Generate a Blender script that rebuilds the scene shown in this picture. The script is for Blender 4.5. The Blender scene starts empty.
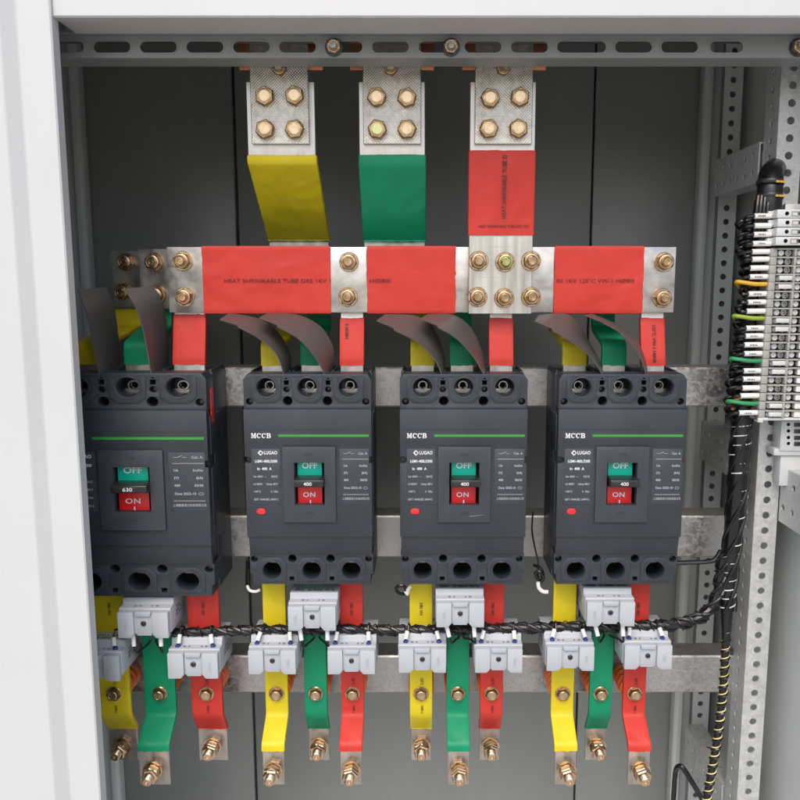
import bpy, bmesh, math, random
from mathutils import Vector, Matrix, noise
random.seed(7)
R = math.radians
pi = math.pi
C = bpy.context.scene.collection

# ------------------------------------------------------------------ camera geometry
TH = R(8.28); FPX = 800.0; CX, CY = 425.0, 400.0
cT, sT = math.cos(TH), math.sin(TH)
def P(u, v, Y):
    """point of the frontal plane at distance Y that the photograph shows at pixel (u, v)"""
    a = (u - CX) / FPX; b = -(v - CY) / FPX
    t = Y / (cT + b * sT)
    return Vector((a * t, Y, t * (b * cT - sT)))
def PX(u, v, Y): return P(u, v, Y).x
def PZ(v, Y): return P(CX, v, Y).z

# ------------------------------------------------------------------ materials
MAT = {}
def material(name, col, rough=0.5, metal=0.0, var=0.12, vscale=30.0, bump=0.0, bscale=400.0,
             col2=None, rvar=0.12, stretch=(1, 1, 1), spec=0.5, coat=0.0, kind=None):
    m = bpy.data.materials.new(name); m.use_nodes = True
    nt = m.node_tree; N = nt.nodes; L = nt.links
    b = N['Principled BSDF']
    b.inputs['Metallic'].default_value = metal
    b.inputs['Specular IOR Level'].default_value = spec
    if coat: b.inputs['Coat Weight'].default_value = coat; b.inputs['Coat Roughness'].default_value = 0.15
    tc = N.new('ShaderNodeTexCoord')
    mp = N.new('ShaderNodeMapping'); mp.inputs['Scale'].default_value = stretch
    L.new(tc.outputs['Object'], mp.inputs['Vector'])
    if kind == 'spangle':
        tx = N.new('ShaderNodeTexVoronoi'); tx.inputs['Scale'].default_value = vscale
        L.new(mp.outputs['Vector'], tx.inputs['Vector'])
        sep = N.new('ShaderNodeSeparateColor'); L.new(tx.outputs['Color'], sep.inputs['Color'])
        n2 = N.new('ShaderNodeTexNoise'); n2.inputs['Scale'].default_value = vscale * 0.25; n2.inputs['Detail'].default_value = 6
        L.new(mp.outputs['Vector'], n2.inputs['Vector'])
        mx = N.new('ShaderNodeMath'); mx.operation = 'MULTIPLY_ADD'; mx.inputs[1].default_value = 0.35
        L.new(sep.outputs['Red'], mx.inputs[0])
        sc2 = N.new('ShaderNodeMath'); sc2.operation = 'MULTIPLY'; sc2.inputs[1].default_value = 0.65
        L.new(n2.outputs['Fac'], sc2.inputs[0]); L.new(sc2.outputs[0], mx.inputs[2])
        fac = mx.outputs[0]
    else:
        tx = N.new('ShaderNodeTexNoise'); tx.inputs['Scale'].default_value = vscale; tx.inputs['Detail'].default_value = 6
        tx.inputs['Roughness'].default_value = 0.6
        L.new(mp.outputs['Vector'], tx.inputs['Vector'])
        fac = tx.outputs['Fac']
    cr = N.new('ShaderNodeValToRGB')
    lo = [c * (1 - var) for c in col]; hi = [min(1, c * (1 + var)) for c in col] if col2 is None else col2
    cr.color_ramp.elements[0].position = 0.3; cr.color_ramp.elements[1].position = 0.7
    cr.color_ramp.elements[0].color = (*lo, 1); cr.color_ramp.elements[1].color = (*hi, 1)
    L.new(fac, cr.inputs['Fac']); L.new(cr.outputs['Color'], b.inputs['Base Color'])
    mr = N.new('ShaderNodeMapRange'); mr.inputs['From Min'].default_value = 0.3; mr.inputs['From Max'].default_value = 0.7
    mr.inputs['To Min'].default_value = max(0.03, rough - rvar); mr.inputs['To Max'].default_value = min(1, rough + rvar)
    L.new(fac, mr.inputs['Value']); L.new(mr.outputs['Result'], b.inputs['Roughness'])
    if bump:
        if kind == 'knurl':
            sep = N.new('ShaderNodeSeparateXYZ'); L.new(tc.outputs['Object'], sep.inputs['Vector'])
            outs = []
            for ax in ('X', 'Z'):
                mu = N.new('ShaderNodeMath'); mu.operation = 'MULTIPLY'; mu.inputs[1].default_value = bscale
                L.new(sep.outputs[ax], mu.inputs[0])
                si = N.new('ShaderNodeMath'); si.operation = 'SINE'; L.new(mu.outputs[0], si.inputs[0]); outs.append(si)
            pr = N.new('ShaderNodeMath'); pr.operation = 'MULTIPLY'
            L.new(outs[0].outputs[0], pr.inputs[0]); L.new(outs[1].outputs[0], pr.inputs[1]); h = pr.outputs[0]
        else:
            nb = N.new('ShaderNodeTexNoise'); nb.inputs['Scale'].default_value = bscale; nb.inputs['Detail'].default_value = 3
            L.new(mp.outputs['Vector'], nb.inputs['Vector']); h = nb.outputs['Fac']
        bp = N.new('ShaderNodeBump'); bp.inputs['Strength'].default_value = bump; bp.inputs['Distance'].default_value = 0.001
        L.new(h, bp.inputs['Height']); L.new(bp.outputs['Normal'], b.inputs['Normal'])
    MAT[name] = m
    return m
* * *
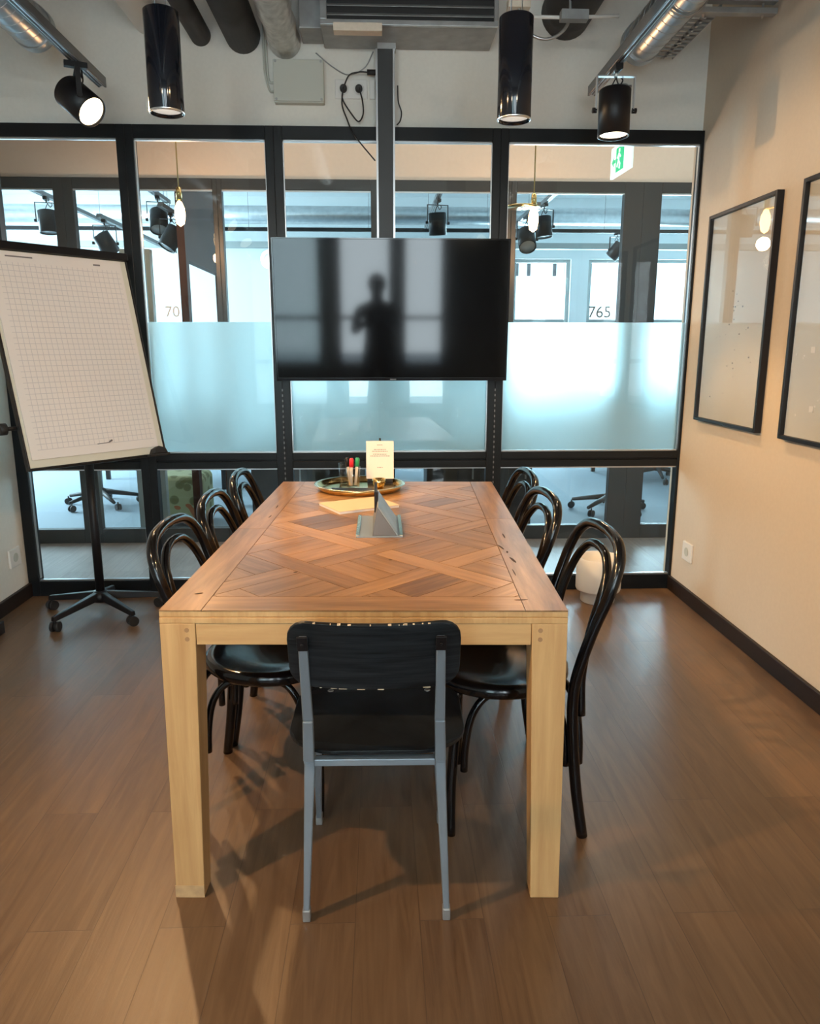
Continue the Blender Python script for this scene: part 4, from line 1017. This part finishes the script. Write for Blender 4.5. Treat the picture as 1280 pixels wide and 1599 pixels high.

◆ Exercise description:
Drop the images and output only the lines from the one that contains "Generate a Blender" to the one that contains "C = bpy.context.scene.collection", both included.

◆ Answer for the task:
Generate a Blender script that rebuilds the scene shown in this picture. The script is for Blender 4.5. The Blender scene starts empty.
import bpy, bmesh, math, random
from mathutils import Vector, Matrix, noise
random.seed(7)
R = math.radians
pi = math.pi
C = bpy.context.scene.collection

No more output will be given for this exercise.